▶ **What to produce**:
Take the lines from the top down to and including the one with "COL = SC.collection" and repeat them exactly. Omit images.

#### Listed entries ####

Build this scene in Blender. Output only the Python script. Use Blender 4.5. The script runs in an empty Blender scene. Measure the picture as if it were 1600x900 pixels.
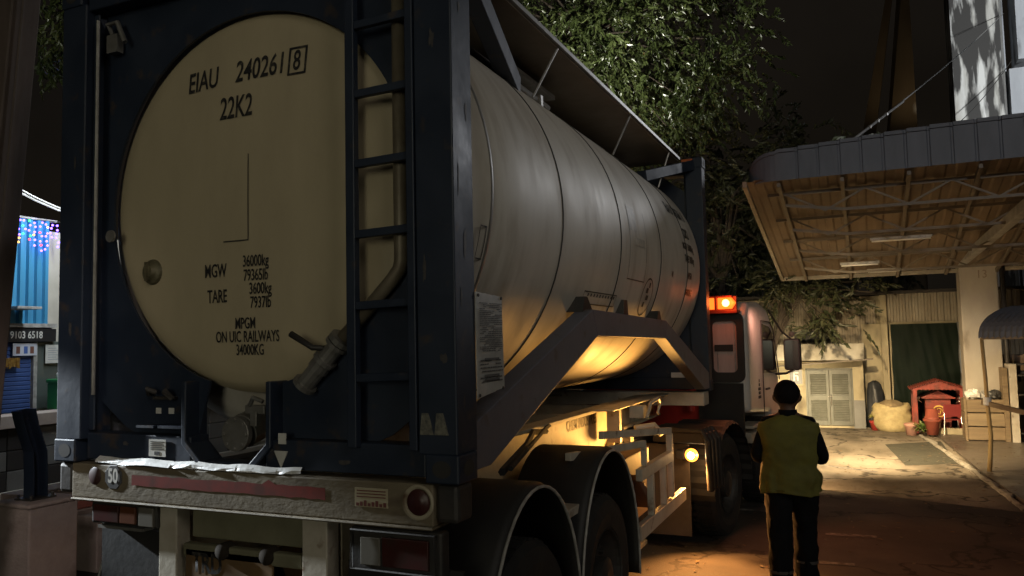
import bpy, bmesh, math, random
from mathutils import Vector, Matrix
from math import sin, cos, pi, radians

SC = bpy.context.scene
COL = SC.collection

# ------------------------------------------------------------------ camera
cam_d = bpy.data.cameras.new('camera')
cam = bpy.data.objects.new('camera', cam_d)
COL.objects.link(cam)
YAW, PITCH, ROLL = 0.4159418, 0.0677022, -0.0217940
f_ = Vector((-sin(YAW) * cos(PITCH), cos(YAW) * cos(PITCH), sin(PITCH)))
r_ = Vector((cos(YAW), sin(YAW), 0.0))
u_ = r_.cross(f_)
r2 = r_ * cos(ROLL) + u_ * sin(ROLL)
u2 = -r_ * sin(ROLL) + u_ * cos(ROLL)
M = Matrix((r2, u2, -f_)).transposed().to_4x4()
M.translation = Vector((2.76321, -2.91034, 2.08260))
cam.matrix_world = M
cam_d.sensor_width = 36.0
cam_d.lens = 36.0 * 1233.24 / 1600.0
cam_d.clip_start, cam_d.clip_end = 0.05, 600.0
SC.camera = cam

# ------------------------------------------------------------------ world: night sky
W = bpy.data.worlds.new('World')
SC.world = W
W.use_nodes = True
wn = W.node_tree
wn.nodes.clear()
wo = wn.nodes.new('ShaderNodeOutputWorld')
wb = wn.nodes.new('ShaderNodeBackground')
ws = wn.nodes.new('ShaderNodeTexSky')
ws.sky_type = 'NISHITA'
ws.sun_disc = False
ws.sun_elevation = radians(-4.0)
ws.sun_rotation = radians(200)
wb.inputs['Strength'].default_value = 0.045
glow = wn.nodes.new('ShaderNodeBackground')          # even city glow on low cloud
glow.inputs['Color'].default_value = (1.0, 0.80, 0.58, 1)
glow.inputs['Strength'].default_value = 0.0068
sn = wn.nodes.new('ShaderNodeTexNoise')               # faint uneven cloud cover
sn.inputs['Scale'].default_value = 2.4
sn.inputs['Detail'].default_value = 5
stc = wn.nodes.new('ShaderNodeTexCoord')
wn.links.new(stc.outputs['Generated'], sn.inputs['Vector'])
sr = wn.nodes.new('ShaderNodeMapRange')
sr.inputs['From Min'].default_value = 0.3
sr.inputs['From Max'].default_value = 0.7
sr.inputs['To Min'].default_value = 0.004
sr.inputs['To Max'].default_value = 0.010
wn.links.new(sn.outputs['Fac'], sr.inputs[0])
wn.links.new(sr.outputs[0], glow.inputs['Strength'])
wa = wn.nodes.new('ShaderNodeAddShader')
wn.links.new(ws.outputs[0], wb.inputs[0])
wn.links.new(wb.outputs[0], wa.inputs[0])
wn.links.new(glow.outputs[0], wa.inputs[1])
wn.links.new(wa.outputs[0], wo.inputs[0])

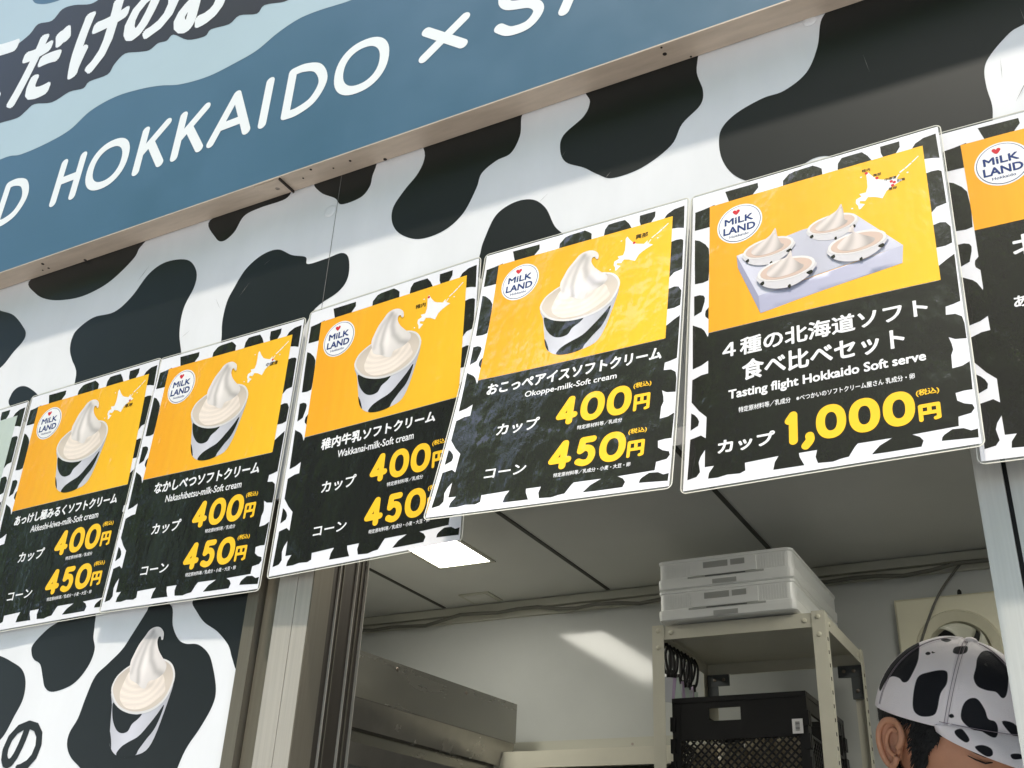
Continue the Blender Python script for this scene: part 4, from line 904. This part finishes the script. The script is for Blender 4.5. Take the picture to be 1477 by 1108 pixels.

####

▶ **Result of the exercise**:
Build this scene in Blender. Output only the Python script. Use Blender 4.5. The script runs in an empty Blender scene. Measure the picture as if it were 1600x900 pixels.
import bpy, bmesh, math, random
from mathutils import Vector, Matrix
from math import sin, cos, pi, radians

SC = bpy.context.scene
COL = SC.collection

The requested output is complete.